RPX: I should note here the source of this data is RPX – a company that has built its business on making NPEs appear to be the “bad guys.” RPX is currently defending its market-shaping activities in an antitrust lawsuit filed earlier this month. Although I believe the data presented here is correct, an anti-NPE bent is apparent from the text of the study.

Notes

 

12 thoughts on “Non-Practicing Entities at the USITC

  1. 10

    “Our system is broken, and the problem is eBay.”

    Nah bro, the problem is not Ebay, it is the handling of patent cases by the courts and by the antiquated system of yesteryear.

  2. 9

    The “would that be in fair order” is a fair question.

    What do you think should drive the application of the State’s police power?

  3. 8

    I fully agree with that.  Indeed, PTO executives strut the world stage even today and proudly announce that the US, perhaps alone in the world, they say, does not have compulsory licensing.

    Really?

    But we do when an infringer can infringe with impunity and at the end of the day force the court to grant him a compulsory license at the same, non discriminatory rate everyone else receives on the grounds that the patent owner does not himself produce the patented product.

    Where is there any incentive in such a regime to take out a license at all unless forced to by a court?  Blow off the patentee advises a major law firm.  Ignore the NPE advises the likes of a well know patent collective bargaining cabal.

    Our system is broken, and the problem is eBay.

    If an infringer refuses to take the RR non discriminatory license without a suit, he should have no right to a license at all, period, end of story.  Enjoin the Bast**d!

  4. 6

    Any forced licensing would amount to a taking. As you may know, takings per se are not prohibited and may fall to the police power of the State, but do call for compensation.

    Some sort of royalty payment would be in order, then?

  5. 5

    Q: “the statutes does anyone have the right to a license to a patent? Where does such a right come from?

    A: 35 U.S.C. 261 Ownership; assignment.
    Subject to the provisions of this title, patents shall have the attributes of personal property.
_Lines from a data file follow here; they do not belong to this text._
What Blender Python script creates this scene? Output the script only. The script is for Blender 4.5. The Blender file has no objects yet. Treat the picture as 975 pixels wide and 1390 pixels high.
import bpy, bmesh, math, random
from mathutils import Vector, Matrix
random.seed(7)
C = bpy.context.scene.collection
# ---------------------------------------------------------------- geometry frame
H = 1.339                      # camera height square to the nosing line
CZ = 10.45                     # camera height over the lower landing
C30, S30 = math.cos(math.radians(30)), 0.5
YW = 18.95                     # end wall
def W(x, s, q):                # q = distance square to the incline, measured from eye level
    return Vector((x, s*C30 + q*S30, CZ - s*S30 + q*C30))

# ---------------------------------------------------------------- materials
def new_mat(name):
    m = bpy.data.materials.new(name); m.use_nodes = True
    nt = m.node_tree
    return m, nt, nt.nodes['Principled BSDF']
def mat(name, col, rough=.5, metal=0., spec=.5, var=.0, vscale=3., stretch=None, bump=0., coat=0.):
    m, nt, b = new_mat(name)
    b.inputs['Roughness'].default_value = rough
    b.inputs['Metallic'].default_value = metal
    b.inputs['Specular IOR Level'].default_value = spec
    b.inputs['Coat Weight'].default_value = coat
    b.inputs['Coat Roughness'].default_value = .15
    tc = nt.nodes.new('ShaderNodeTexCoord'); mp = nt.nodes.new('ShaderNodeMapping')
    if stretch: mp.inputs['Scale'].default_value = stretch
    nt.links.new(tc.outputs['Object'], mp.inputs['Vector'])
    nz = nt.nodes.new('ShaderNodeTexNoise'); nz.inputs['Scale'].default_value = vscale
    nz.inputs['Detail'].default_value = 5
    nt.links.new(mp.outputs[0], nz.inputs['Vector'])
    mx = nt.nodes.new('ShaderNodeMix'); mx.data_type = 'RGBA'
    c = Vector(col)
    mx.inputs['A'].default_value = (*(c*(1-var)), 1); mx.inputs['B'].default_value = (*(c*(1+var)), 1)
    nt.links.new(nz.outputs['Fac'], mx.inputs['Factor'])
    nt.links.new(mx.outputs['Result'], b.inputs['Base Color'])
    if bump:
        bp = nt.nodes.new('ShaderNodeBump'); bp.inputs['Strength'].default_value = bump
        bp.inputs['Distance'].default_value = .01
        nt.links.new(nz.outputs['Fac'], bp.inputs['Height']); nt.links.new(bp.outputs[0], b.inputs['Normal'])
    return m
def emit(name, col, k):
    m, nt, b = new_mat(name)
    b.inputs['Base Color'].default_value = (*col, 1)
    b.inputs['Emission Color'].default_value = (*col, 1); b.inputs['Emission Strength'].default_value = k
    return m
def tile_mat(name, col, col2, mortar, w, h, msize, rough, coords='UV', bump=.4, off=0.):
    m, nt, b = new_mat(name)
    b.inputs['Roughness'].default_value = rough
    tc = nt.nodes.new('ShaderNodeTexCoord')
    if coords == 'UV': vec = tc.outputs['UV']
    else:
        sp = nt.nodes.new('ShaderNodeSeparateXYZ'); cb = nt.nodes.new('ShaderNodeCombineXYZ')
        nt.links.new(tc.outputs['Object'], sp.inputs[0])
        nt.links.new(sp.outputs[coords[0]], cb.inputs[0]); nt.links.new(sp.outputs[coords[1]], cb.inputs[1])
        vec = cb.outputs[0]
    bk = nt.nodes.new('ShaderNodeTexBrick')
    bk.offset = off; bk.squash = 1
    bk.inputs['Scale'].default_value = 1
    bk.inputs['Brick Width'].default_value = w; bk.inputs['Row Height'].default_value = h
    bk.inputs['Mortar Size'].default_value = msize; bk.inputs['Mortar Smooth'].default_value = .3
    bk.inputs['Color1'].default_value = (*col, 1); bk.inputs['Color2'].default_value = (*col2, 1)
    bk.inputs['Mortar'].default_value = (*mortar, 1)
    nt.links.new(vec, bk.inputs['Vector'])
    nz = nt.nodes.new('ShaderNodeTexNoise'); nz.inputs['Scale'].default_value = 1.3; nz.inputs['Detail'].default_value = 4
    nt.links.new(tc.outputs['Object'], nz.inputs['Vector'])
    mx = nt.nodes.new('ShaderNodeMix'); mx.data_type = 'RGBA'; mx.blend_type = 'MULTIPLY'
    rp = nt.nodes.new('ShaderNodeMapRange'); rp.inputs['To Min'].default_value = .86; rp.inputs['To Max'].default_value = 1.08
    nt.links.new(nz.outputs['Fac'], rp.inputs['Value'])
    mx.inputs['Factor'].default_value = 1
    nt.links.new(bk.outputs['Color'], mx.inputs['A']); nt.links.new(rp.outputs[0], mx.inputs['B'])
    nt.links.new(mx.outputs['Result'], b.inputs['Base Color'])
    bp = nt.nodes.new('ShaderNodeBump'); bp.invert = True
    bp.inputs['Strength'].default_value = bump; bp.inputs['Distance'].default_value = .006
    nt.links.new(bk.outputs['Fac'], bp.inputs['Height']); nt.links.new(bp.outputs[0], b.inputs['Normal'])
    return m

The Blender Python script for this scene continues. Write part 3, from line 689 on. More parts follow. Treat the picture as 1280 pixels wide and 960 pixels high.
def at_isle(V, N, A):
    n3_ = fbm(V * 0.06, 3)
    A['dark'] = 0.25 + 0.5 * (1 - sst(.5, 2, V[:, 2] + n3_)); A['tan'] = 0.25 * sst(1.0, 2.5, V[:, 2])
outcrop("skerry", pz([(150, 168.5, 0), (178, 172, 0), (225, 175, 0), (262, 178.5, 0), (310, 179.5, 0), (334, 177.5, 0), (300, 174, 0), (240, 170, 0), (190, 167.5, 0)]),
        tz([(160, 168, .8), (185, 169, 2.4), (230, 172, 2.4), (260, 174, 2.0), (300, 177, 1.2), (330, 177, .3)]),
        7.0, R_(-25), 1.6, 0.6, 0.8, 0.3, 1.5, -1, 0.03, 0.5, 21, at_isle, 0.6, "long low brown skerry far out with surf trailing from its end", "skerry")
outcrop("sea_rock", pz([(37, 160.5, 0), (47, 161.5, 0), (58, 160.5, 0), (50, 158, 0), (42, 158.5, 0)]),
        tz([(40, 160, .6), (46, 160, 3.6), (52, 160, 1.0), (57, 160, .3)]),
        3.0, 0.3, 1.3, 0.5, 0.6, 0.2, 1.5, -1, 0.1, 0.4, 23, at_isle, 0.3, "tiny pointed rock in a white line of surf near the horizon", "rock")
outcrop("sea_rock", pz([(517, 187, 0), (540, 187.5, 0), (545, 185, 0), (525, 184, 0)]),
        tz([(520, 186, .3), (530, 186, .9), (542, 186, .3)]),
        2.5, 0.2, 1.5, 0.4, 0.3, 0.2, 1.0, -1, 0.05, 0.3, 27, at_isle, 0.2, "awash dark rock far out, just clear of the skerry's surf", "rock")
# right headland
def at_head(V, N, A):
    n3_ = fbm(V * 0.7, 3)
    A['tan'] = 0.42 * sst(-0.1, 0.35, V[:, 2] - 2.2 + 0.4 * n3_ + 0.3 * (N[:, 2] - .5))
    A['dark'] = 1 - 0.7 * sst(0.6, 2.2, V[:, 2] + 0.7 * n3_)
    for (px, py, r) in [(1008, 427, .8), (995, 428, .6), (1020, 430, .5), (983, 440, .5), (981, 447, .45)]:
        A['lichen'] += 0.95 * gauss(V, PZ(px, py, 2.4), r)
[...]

    There is no specific statute (at least in the US, foreign law may differ) that mandates or forces a license. This is one reason why compulsory licenses are largely considered anathema by US stakeholders. Any forced licensing would amount to a taking. As you may know, takings per se are not prohibited and may fall to the police power of the State, but do call for compensation.

  6. 4

    I do not believe I have ever had anyone respond substantively to my often repeated question here, but where in the constitution, the common law or the statutes does anyone have the right to a license to a patent? Where does such a right come from?

    Are patent owners obligated by some specific statute to license everyone to a RR, non discriminatory license? Where in the Constitution would such a law be authorized? Under what power?

  7. 3

    but most high-tech consumer products are imported

    Ahhh, there’s the problem, is it not?

  8. 2

    would receive no direct benefit from the accused infringer ceasing operations

    Leverage is a direct benefit, no?

  9. 1

    However, its administrative law judges conduct hearings that look an awful-lot like bench trials.

    Much like BPAI, no?

    Except they don’t have the same boss, now do they?